Because of this, Mark McKechnie, analyst with American Technology Research, says a lot of bad news is currently priced into Nokia's stock and that more disappointment may be on the horizon. "Sentiment appears to anticipate this with the stock down 25% since Nokia's [first-quarter] report and numerous recent downgrades and number cuts," he writes in a pre-earnings preview.

Nokia's chief rival Motorola (MOT - Cramer's Take - Stockpickr) has also seen its stock price tumble 25% over the past three months as it deals with the same increasing competition and worsening economic conditions. However, other rivals have taken advantage of both Motorola's and Nokia's slide.
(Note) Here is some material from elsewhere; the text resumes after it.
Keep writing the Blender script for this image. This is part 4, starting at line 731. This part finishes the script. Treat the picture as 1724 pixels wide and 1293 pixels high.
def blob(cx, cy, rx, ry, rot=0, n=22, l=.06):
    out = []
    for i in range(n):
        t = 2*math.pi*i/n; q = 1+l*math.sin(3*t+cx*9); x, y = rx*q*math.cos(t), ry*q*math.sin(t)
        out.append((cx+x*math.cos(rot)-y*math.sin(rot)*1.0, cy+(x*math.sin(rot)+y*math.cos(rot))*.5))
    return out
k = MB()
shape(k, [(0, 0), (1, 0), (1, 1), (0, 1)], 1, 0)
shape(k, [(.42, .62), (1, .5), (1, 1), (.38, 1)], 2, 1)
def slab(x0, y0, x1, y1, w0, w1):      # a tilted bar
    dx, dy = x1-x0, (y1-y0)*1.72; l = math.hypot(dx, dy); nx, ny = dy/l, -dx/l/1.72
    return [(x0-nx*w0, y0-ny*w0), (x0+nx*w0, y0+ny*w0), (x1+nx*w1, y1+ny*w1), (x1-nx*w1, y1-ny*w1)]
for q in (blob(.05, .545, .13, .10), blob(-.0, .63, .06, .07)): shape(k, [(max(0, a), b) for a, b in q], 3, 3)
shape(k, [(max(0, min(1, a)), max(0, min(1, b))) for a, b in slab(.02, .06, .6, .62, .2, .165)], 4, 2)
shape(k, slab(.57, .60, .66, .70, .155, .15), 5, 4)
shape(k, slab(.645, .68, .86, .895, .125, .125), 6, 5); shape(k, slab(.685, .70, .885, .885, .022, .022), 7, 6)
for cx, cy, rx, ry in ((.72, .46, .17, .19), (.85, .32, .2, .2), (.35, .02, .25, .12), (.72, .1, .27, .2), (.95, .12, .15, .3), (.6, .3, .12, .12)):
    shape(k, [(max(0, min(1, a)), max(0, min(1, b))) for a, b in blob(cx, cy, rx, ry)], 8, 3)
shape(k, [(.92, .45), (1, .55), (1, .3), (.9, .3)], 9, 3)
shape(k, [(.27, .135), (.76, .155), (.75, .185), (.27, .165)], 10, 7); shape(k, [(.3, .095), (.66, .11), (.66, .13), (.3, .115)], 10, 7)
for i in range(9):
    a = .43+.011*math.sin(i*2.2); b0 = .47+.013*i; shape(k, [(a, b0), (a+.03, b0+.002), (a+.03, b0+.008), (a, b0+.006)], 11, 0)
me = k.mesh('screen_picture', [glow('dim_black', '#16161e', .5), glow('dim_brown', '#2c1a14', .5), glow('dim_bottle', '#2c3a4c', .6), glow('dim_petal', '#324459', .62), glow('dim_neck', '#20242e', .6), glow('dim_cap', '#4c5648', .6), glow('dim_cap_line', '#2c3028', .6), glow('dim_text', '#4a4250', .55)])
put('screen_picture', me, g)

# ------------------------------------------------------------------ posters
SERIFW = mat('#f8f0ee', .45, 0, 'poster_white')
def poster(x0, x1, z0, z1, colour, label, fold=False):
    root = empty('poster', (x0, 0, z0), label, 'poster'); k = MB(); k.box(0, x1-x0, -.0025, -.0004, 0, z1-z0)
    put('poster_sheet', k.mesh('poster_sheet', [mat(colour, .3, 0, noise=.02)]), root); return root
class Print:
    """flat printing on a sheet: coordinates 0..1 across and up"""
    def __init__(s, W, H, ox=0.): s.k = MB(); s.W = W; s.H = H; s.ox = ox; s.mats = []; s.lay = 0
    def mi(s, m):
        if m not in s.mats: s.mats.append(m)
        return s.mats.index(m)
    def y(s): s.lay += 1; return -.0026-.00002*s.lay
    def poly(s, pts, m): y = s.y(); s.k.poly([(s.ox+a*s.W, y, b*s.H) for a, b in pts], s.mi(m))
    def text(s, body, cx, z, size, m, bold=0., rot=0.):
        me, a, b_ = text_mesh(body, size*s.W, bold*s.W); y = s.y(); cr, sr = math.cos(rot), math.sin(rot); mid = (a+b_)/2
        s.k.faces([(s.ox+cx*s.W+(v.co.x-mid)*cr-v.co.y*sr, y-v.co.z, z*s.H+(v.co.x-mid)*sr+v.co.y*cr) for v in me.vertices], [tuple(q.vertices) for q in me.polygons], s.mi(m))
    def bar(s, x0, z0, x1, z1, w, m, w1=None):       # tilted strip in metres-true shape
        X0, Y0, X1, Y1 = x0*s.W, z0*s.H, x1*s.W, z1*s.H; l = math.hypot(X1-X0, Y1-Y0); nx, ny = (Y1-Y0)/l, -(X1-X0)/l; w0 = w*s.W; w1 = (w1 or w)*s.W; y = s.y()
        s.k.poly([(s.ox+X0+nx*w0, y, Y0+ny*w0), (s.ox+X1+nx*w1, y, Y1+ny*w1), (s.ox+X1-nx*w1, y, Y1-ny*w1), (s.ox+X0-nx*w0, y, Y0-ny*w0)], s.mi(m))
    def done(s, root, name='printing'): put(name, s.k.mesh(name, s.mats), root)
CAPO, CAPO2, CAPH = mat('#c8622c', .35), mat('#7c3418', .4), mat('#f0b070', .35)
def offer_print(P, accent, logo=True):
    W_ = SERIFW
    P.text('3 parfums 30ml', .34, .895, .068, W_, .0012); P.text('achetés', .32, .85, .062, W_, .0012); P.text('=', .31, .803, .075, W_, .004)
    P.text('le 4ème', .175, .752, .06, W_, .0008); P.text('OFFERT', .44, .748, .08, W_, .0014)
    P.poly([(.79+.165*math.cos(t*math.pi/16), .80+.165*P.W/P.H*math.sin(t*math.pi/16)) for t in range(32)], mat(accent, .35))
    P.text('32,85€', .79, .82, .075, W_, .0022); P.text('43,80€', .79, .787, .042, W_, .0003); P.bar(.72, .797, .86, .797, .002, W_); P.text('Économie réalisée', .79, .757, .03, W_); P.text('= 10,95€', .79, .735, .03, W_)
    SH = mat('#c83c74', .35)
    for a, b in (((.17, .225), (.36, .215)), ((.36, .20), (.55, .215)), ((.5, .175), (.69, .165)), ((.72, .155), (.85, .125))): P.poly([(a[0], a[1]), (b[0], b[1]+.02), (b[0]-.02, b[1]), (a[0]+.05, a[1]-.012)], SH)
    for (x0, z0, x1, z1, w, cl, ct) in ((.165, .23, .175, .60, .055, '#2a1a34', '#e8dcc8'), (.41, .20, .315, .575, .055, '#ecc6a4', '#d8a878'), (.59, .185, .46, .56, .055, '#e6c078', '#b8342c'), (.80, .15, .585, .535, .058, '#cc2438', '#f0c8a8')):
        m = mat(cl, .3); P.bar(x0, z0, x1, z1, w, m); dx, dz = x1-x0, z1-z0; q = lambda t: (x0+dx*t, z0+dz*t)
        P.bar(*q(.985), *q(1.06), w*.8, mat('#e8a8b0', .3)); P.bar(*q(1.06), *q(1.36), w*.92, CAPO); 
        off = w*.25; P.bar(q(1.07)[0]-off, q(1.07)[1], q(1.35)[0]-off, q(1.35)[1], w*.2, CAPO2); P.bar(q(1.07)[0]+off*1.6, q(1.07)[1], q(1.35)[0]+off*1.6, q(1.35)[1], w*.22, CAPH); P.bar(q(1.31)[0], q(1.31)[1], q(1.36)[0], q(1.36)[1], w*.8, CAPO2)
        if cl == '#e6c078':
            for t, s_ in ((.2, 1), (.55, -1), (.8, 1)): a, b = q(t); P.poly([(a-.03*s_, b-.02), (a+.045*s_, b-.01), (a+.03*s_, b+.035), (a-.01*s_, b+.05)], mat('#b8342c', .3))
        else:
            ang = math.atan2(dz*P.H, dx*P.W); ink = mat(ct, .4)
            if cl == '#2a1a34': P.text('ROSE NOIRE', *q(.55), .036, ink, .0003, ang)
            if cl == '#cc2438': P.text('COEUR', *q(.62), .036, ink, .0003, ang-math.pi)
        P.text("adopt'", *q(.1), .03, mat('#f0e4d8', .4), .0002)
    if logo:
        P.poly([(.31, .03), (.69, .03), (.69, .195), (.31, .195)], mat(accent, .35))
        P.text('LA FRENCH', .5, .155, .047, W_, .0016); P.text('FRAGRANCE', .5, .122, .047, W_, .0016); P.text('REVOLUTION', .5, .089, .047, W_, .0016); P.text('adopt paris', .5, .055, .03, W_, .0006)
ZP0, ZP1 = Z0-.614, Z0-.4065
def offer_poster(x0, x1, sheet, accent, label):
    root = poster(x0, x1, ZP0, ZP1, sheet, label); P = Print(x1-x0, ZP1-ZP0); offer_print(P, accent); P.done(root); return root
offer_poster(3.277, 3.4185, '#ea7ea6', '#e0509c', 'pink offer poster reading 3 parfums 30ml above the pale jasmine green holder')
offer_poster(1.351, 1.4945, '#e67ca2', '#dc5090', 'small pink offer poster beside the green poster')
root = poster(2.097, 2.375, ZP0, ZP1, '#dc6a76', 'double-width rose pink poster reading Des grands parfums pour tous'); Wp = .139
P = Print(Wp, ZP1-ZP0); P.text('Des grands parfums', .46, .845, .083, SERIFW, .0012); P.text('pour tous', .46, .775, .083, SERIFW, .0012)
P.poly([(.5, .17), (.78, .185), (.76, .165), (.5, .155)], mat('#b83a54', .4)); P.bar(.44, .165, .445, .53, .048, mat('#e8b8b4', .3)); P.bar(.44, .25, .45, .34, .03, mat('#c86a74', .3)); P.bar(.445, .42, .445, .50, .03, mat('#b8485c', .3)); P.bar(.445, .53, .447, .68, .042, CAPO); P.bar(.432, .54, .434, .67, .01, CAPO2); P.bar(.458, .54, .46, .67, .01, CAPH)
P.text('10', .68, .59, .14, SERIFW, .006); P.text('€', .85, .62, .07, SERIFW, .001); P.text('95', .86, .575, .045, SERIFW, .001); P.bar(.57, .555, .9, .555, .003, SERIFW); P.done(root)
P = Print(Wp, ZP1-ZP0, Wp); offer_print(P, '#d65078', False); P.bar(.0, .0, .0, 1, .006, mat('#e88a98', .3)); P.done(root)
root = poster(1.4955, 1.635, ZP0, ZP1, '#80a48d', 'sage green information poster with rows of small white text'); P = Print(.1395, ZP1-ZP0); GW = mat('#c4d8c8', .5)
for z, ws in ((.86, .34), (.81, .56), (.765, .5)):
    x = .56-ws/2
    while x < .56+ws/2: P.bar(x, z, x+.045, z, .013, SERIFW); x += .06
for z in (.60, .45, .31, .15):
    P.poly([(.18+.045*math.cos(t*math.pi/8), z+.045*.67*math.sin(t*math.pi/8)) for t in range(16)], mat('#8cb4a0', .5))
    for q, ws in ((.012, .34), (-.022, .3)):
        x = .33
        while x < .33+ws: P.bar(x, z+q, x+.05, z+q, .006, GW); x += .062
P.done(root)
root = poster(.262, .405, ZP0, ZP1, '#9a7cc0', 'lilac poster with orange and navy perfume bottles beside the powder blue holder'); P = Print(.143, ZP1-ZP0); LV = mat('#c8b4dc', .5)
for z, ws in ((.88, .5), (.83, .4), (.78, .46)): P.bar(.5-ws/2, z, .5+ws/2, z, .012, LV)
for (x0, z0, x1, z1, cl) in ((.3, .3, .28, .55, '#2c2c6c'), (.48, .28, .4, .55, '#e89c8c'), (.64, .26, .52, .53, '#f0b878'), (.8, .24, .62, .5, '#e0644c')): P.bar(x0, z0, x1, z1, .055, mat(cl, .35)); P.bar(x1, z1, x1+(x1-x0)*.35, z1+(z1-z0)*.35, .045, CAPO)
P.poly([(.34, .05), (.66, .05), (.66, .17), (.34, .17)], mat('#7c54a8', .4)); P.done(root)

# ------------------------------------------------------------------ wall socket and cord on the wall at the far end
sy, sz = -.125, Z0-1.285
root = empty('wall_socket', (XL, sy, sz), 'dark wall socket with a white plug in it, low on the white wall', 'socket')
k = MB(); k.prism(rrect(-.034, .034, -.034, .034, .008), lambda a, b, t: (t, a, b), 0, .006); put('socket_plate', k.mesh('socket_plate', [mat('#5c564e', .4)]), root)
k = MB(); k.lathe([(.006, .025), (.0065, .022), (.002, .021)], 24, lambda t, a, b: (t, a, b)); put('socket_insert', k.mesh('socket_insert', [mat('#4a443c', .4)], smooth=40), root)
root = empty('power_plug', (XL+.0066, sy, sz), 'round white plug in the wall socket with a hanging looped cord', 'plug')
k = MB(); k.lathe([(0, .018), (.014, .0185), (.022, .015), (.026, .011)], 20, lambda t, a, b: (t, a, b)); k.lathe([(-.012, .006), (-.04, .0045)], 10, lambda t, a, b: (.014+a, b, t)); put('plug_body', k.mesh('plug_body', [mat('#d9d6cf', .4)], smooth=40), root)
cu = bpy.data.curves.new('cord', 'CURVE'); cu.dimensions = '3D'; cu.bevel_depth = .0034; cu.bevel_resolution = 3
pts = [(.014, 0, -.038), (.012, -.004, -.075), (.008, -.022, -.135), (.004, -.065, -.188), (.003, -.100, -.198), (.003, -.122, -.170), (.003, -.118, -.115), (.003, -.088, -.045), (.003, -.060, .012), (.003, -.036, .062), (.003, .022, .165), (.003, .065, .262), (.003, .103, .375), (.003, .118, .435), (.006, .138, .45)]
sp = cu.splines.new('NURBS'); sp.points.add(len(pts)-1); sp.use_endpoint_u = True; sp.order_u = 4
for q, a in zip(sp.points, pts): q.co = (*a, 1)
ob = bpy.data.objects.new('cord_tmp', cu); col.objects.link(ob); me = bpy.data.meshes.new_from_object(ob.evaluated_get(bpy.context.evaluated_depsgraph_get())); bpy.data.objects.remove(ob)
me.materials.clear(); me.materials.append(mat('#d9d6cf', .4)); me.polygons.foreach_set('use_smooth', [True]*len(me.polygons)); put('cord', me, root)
Wireless technology firm Qualcomm has added 10% over the last three months, and Ericsson has gained 11%.

In order to stem these losses to Qualcomm and Ericsson, McKechnie asserts that Nokia needs to restore confidence in its smartphones or at the very least display a sustained bottoming of margins. "With the stock below historic trough levels, we would not argue with value investors 'legging in' in the with small positions ahead of the quarter," he writes.

One positive in the company's first-quarter report was Nokia's reaffirmation that it expects industry mobile-device volume this year to grow approximately 10% from the roughly 1.14 billion units it estimated for 2007. RBC's Sue says that Nokia's management could again endorse a 10% year-over-year global market unit growth, "allaying concerns of a broad industry slow down."

While demand in different geographic markets suffered in the first-quarter -- mobile-device volume sank by 49% sequentially in North America, 31% sequentially in Europe, and rose just 4% sequentially in China -- any hint at new product introductions in the second half of 2008 might buoy shares in the event of a second-quarter earnings miss.

"Factor in our view that product cycle momentum can lift ASPs, the company's major product refresh, and Nokia's strong cash flow generation, we would add to our position at current levels," RBC's Sue writes. "During the third quarter, Nokia may start recognizing the benefits of new models such as the N78, E71 and E66."